## Data provided:
★ ★ ★ ★ ★ ★ ★
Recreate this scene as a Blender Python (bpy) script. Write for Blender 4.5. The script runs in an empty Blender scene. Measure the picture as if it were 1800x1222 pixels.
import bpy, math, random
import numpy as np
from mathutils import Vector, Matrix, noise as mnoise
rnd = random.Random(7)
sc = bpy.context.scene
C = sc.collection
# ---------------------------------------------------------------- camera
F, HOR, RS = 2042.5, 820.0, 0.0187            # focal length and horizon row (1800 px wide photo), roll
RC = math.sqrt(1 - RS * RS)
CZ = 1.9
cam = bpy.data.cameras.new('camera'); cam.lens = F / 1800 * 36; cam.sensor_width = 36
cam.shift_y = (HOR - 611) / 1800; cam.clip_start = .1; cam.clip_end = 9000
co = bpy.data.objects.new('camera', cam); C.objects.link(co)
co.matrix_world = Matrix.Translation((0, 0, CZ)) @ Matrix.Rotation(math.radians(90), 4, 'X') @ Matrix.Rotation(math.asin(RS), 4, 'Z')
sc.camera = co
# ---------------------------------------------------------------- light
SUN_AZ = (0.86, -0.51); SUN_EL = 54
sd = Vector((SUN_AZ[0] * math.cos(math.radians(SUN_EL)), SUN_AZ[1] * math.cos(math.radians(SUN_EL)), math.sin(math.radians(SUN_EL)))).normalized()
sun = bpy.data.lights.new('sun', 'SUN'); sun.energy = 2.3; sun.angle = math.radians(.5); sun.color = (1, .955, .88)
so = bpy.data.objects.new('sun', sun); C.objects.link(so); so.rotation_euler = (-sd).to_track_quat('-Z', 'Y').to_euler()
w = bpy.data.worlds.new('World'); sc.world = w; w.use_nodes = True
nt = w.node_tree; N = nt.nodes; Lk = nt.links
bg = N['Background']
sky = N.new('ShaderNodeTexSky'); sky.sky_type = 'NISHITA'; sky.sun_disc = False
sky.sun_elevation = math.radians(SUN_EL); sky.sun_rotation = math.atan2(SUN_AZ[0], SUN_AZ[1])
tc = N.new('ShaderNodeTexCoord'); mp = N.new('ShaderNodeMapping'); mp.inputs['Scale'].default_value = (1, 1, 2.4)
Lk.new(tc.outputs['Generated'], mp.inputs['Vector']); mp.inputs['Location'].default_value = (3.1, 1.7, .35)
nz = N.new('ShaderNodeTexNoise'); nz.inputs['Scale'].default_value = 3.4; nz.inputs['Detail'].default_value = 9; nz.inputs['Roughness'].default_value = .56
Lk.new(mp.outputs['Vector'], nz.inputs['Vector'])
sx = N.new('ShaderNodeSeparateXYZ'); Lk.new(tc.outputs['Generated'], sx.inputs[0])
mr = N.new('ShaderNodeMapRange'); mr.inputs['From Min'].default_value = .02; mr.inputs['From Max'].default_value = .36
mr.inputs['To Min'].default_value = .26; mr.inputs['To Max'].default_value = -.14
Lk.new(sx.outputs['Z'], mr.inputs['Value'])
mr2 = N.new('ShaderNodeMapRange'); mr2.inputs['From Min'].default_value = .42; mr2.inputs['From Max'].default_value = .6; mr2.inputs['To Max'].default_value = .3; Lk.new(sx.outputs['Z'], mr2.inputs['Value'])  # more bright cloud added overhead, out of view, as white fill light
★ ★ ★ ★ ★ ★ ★
## What is being asked:
Write down every line of the data exactly as it appears above.

## Finished task:
Recreate this scene as a Blender Python (bpy) script. Write for Blender 4.5. The script runs in an empty Blender scene. Measure the picture as if it were 1800x1222 pixels.
import bpy, math, random
import numpy as np
from mathutils import Vector, Matrix, noise as mnoise
rnd = random.Random(7)
sc = bpy.context.scene
C = sc.collection
# ---------------------------------------------------------------- camera
F, HOR, RS = 2042.5, 820.0, 0.0187            # focal length and horizon row (1800 px wide photo), roll
RC = math.sqrt(1 - RS * RS)
CZ = 1.9
cam = bpy.data.cameras.new('camera'); cam.lens = F / 1800 * 36; cam.sensor_width = 36
cam.shift_y = (HOR - 611) / 1800; cam.clip_start = .1; cam.clip_end = 9000
co = bpy.data.objects.new('camera', cam); C.objects.link(co)
co.matrix_world = Matrix.Translation((0, 0, CZ)) @ Matrix.Rotation(math.radians(90), 4, 'X') @ Matrix.Rotation(math.asin(RS), 4, 'Z')
sc.camera = co
# ---------------------------------------------------------------- light
SUN_AZ = (0.86, -0.51); SUN_EL = 54
sd = Vector((SUN_AZ[0] * math.cos(math.radians(SUN_EL)), SUN_AZ[1] * math.cos(math.radians(SUN_EL)), math.sin(math.radians(SUN_EL)))).normalized()
sun = bpy.data.lights.new('sun', 'SUN'); sun.energy = 2.3; sun.angle = math.radians(.5); sun.color = (1, .955, .88)
so = bpy.data.objects.new('sun', sun); C.objects.link(so); so.rotation_euler = (-sd).to_track_quat('-Z', 'Y').to_euler()
w = bpy.data.worlds.new('World'); sc.world = w; w.use_nodes = True
nt = w.node_tree; N = nt.nodes; Lk = nt.links
bg = N['Background']
sky = N.new('ShaderNodeTexSky'); sky.sky_type = 'NISHITA'; sky.sun_disc = False
sky.sun_elevation = math.radians(SUN_EL); sky.sun_rotation = math.atan2(SUN_AZ[0], SUN_AZ[1])
tc = N.new('ShaderNodeTexCoord'); mp = N.new('ShaderNodeMapping'); mp.inputs['Scale'].default_value = (1, 1, 2.4)
Lk.new(tc.outputs['Generated'], mp.inputs['Vector']); mp.inputs['Location'].default_value = (3.1, 1.7, .35)
nz = N.new('ShaderNodeTexNoise'); nz.inputs['Scale'].default_value = 3.4; nz.inputs['Detail'].default_value = 9; nz.inputs['Roughness'].default_value = .56
Lk.new(mp.outputs['Vector'], nz.inputs['Vector'])
sx = N.new('ShaderNodeSeparateXYZ'); Lk.new(tc.outputs['Generated'], sx.inputs[0])
mr = N.new('ShaderNodeMapRange'); mr.inputs['From Min'].default_value = .02; mr.inputs['From Max'].default_value = .36
mr.inputs['To Min'].default_value = .26; mr.inputs['To Max'].default_value = -.14
Lk.new(sx.outputs['Z'], mr.inputs['Value'])
mr2 = N.new('ShaderNodeMapRange'); mr2.inputs['From Min'].default_value = .42; mr2.inputs['From Max'].default_value = .6; mr2.inputs['To Max'].default_value = .3; Lk.new(sx.outputs['Z'], mr2.inputs['Value'])  # more bright cloud added overhead, out of view, as white fill light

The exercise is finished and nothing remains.